Познакомившись, а там и породнившись с Петром Якиром, отъявленным антисталинистом, каторжанином с пятнадцатилетним стажем, я оказался в его доме, чьи двери всегда были нараспашку. Там и сложился круг соратников, активно занимавшийся протестной антисоветчиной (чтение и распространение крамольной литературы, составление и подписание различных обращений по поводу преступлений режима, передача их западной прессе – и т. д. и т. п., прямо под 190 1–3, 70, 72 и 64 статьи Уголовного кодекса РСФСР), и один за другим отпадали знакомые и близкие люди – кто в тюрьму и лагерь, кто за рубеж. Я пережил несколько обысков, с десяток допросов, меня уволили из школы. Хотя работать для кино и театра мне не препятствовали – под молчаливый уговор больше не рыпаться. И в 1969 году я утихомирился и рыпаться перестал, по крайней мере явно. Взял псевдоним и пошел сочинять песни для театра и кино, а там и пьесы и сценарии. Так что на мой счет мама немножко дух перевела. Хотя все равно боязнь осталась, так как Петр Якир действовать продолжал, и чем дальше, тем рискованнее, пока в 72-м его не арестовали. Здесь мама опять замерла, так как одновременно (и безусловно в связи) с этим «Мосфильм» разорвал со мной три контракта. Зато два других уцелели, а там возникли и новые, пронесло, а в 1973-м у меня родилась дочка Наташка, и мама успела ее понянчить. (Что до Петра, то он, как известно, сидел недолго, а освободившись, больше не возникал, жил у себя на отшибе и вскоре скончался от цирроза печени.)

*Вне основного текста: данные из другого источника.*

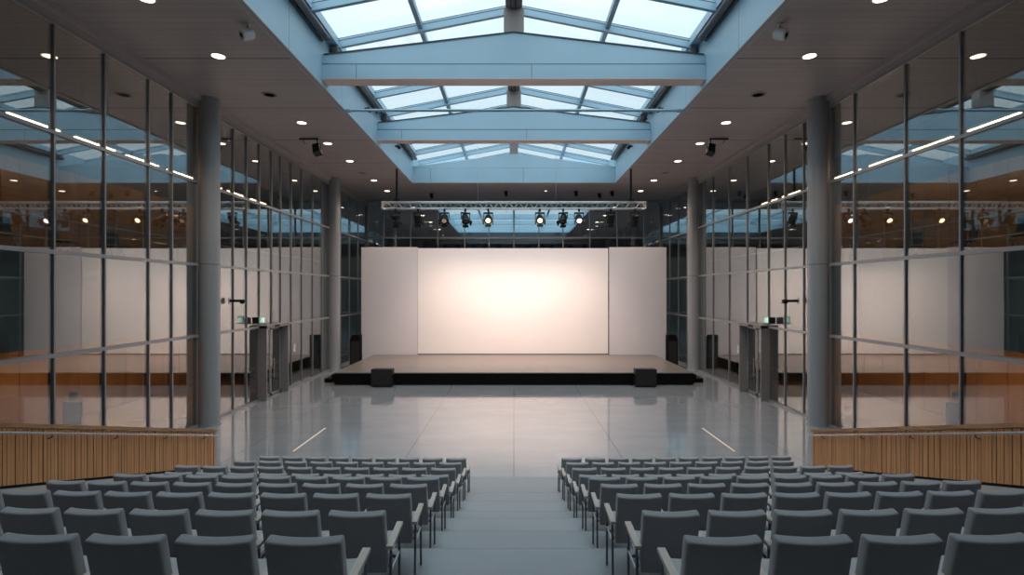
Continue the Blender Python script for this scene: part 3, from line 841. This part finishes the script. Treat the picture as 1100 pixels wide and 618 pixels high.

Вторым источником переживания была соседка, расплывшаяся одутловатая старуха Подкладенко, жена какого-то отставного буденновца, высокого, сумрачного, дряхлого старика, он недолго пожил в нашей коммуналке и не помню, чтобы очень докучал. Зато старуха его любила на кухне поскандалить и быстро доводила дело до злорадного крика: «Не зря вас Сталин сажал, не зря! Еще не так надо было!» – со сладострастием наблюдая, как мгновенно бледнеет несчастная каторжанка. А что делать? Не бить же проклятую старуху. Мама закрывалась в комнате, ее трясло, слезы катились по щекам неудержимо, она сидела на тахте, укрыв лицо руками:
– Как она смеет! Как она смеет! – только и приговаривала она срывающимся голосом.
Как заткнуть проклятую старуху, я так и не придумал, переорать ее было невозможно, жаловаться на ее тексты было нелепо, оставалось лишь терпеть и тупо повторять: не обращай внимания, плюнь, не доставляй ей радости своими слезами – и т. п. Забрезжила идея разъехаться, так оно потом и произошло, но уже без мамы. Всего-то ей было шестьдесят шесть, когда, поскользнувшись на натертом паркете, она упала и легла в больницу с переломом шейки бедра, и перелом быстро начал срастаться, но от лежания образовался тромб, заткнувший легочную артерию.
На подмосковном Долгопрудненском кладбище золотозубый бригадир отвел участок с тремя березами. Мама березы любила. На одной из них, помечая место, бригадир вырезал ножом: «Всесвятская».
Эти буквы и посейчас различимы.
Мама всю жизнь была синеглазая и русоволосая, седина едва ее тронула. Приятно картавила. Больше всего любила среднюю Русь, калужскую, лесную. Лагерь потряс, но не ожесточил ее. Мечтательный романтизм и какая-то ясная душевная чистота светились в ней постоянно. Учительские дрязги и житейская грязь ее не касались. Абсолютно чистый человек, бескорыстный и самоотверженный. Возможно, даже скорее всего, она была натура страстная. Всесвятская порода! Но время ее жизни мобилизовало всю ее волю на ответственность и самоограничение.